THE LORDS OF BASEBALL have gotten into the habit of demanding that cities provide new stadiums -- nothing but the finest -- if they wish to acquire or hold on to a team. The success of some of the new generation of ballparks in drawing fans, beginning with Baltimore's Camden Yards, has seemed to offer a model for helping owners cope with the game's challenging economic situation, in which player salaries devour the potential profits of clubs that otherwise might be prospering in the major leagues' cozy cartel.

Now, however, that model is running head-on into the fiscal facts of life, as just about every state and locality in the country faces burgeoning budget deficits. The idea of spending governments' funds on stadiums has become, at least for the time being, unrealistic. And so, it seems, have the expectations of baseball's leaders, who continue to demand all sorts of details and assurances from cities that want a team, even as the game's own situation becomes increasingly unsure. (Just one indicator: There's been a sharp decline in salaries offered to free-agent players this winter.)
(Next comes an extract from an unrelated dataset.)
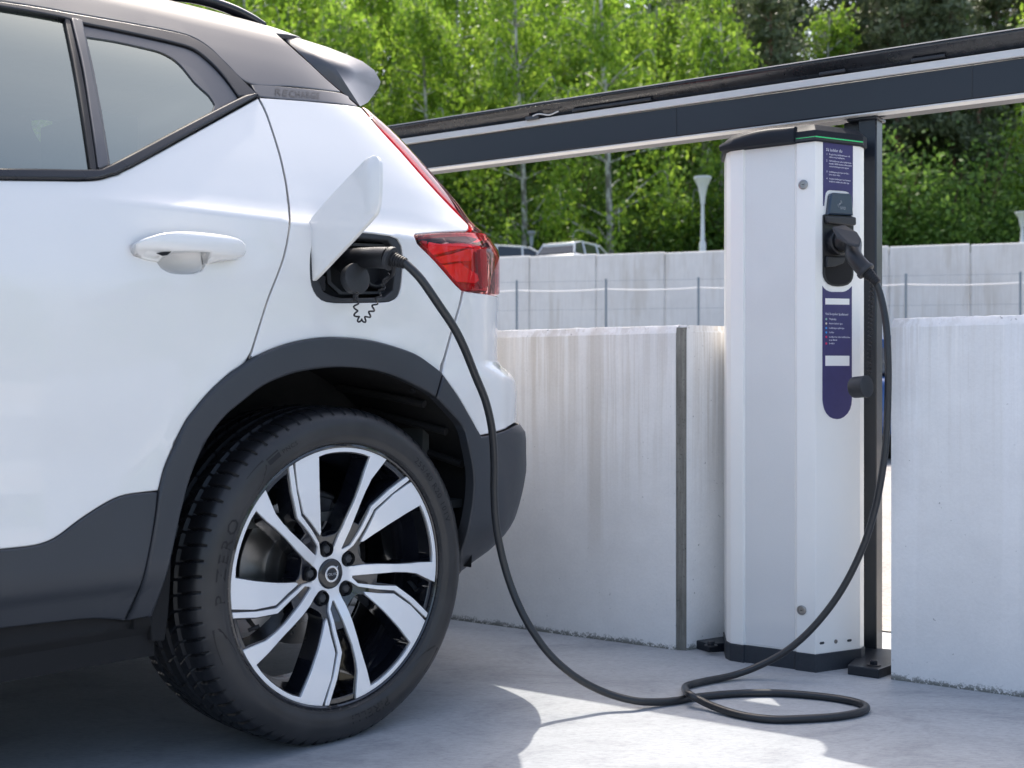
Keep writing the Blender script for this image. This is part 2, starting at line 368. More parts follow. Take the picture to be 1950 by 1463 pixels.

Nevertheless, two localities are currently jumping through baseball's hoops, trying to provide the certainty the game's officials crave with regard to stadiums and plans for financing them. The question at hand is where the financially moribund Montreal Expos will go. The candidates are Portland, Ore., and the Washington area (which has competing potential ownership groups in the District and Northern Virginia). Portland is regarded as an up-and-coming city, but at present it has no suitable stadium, no ownership group, little hope of public financing, a far smaller population than this region and a minor league team that's deep in the red. The Washington area is, even by standards far more objective than ours, the better market at this time for baseball. And so far as concrete assets are concerned, it has the most important one of all: a full-size stadium capable of being converted, at reasonable expense and in fairly good time, into a ballpark.

Major League Baseball could have put the Expos in RFK Stadium this coming season and watched the fans and money roll in while the stadium issues were worked out. Instead, the Montreal team will continue to play in a nearly empty stadium and probably lose tons of money. Twenty-two of its "home" games will be played in Puerto Rico. And now Commissioner Bud Selig says the Expos may not even move for the 2004 season.

Some years ago the novelist Philip Roth created a fictional third major league of the 1940s, one of whose teams had to give up its stadium to the war effort and thereafter wandered from city to city all season long, never playing a home game. Let's hope the commissioner hasn't been reading a lot of fiction lately.